When he drove off, she put the placard in the bin. She later wrote to the council about what had happened, only to be told not to touch any of the Palestinian paraphernalia: “I feel like the council is encouraging this — they are allowing one group to oppress the others,” she says.

The council has since written to a resident to warn against the removal of Palestinian flags and similar items:

The subject of Palestinian flags and their erection/removal within the borough is a matter of community tension and safety and certain information being released into the public domain is likely to contribute to issues of community safety and tension which could lead to the endangering of individuals.

A local councillor told Lampert that the situation is becoming quite tense:

“This is a potential tinderbox which the police and council should not ignore,” he says, on the condition of anonymity. “It is not just the council but the police too.
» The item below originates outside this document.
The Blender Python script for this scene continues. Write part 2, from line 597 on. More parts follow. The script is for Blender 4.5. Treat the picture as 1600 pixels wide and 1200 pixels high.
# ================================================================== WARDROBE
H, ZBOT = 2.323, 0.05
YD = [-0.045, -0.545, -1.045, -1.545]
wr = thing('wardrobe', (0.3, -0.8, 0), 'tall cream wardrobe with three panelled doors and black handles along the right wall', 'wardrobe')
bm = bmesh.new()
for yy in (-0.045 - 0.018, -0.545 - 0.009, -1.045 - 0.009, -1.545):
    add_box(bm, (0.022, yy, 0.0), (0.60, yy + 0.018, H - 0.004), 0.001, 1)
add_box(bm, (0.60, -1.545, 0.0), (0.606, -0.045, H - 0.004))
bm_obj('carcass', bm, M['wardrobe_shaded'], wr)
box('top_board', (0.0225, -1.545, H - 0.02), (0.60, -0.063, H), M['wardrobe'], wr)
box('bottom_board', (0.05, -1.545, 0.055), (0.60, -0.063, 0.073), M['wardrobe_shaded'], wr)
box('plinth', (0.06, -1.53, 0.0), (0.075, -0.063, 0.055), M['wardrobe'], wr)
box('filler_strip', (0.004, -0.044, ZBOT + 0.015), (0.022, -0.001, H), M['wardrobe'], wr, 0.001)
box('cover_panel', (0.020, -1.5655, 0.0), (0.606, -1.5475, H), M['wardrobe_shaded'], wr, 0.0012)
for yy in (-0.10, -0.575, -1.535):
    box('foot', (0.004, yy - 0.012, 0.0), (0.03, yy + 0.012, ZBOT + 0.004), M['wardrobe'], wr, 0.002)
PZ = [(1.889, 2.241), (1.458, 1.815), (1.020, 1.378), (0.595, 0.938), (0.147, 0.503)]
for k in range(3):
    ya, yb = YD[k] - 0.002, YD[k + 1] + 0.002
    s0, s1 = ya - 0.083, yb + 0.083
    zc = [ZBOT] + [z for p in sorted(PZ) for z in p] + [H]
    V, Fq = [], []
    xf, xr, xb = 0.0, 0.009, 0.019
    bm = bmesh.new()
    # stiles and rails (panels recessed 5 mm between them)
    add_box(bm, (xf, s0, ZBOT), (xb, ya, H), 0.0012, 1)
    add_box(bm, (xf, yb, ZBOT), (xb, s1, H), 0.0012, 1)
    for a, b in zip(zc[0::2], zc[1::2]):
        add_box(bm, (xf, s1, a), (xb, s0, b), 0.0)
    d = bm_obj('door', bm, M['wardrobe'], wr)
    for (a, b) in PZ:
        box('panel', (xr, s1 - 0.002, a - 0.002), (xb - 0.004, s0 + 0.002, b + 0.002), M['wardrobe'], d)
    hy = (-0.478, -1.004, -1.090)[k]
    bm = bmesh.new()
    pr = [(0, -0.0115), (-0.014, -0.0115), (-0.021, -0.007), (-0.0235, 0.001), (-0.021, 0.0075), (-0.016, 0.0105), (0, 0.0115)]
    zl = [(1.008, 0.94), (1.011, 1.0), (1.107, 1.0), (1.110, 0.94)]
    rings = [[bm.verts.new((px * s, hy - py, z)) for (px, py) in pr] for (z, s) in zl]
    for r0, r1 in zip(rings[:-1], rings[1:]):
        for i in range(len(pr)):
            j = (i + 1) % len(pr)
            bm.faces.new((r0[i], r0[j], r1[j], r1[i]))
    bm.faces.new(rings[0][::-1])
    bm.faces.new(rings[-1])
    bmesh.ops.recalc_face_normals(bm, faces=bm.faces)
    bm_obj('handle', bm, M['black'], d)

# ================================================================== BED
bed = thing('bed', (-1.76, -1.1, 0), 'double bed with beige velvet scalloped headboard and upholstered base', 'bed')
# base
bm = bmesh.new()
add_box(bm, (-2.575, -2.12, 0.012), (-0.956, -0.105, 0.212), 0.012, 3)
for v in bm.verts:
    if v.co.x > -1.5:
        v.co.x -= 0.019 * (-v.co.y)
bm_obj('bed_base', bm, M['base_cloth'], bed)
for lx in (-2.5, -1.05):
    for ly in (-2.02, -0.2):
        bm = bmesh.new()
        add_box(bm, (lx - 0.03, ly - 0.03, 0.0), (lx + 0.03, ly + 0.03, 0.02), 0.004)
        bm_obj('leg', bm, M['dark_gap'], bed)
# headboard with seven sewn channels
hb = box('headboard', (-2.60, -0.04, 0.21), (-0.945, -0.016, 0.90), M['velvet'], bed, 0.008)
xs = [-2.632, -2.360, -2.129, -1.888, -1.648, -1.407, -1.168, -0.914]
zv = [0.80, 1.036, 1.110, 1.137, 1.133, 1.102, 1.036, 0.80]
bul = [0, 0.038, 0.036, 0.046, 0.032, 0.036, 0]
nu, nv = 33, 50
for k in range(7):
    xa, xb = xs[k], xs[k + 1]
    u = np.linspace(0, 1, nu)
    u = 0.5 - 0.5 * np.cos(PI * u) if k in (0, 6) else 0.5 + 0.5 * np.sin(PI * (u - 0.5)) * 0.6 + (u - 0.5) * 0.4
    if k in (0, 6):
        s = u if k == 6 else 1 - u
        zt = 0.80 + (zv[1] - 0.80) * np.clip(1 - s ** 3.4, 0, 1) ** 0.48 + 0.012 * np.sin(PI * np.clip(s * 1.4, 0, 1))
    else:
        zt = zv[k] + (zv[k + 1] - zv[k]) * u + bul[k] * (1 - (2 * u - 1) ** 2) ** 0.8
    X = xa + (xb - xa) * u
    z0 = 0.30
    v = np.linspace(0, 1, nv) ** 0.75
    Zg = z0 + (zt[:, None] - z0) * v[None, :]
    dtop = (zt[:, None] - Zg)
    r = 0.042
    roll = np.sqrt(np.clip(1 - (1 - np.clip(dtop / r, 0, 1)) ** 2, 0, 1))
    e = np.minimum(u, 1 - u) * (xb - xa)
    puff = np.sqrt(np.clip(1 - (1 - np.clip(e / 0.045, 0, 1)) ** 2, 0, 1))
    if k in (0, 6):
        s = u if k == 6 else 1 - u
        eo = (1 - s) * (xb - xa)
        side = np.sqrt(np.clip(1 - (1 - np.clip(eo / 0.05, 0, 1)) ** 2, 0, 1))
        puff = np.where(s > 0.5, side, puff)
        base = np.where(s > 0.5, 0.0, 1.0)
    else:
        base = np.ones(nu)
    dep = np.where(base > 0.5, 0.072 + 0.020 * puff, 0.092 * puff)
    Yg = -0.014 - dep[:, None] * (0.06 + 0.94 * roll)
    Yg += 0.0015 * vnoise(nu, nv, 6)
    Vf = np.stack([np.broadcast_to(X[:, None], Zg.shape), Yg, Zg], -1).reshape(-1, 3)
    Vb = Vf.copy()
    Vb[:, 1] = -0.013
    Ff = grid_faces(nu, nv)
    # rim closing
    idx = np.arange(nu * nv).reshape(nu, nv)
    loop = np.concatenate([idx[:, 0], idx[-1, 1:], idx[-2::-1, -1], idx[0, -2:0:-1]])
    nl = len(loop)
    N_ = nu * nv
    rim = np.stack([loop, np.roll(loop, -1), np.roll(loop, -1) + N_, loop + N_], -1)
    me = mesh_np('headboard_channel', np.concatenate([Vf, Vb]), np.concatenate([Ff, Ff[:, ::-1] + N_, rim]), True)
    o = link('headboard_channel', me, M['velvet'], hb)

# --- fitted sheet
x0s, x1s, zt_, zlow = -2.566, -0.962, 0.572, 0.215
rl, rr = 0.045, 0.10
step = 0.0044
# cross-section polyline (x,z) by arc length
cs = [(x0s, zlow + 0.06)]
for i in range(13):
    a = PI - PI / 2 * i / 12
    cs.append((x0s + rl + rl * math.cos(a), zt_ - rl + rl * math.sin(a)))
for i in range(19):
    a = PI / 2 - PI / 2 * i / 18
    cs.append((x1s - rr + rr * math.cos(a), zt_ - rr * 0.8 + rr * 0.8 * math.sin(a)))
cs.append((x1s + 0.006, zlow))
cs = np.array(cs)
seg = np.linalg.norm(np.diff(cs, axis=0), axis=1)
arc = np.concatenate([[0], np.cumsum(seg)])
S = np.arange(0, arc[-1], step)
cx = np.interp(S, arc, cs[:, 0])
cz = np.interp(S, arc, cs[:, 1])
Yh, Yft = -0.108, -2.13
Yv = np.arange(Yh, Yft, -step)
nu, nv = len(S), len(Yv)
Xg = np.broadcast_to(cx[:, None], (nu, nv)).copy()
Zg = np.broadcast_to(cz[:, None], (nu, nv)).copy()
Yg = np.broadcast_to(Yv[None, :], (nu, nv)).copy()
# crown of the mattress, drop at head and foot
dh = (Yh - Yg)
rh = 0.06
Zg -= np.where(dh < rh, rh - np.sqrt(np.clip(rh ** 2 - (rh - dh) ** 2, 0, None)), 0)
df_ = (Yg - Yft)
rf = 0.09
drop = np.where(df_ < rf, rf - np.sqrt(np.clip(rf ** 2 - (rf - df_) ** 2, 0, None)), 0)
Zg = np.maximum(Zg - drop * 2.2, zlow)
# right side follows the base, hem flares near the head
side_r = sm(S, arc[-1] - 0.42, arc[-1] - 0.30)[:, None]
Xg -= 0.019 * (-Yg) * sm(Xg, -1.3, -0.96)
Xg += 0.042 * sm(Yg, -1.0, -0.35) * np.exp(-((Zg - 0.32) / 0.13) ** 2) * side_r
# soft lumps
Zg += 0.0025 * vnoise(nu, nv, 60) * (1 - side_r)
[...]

I had a meeting recently with a Detective Superintendent about the stickers calling for an ‘intifada’.” He claims the police officer pushed back at the idea that this could be a hate crime, although for many Jews the word intifada recalls the terrorist attacks in Israel targeting Jewish civilians. “She said she’d looked at the dictionary and spoken to some local people and had established that the word meant ‘shaking off’ or ‘tremoring’. I was shocked that she didn’t see the problem with having stickers saying that word in this context.”

Unfortunately, the conclusion of the article is blocked off, as I have exceeded my UnHerd quota for the time being.

Suffice it to say that we Britons have not seen the end of this. We’re not even close. Arabists building an appeasement monument won’t even touch the sides of what is to come.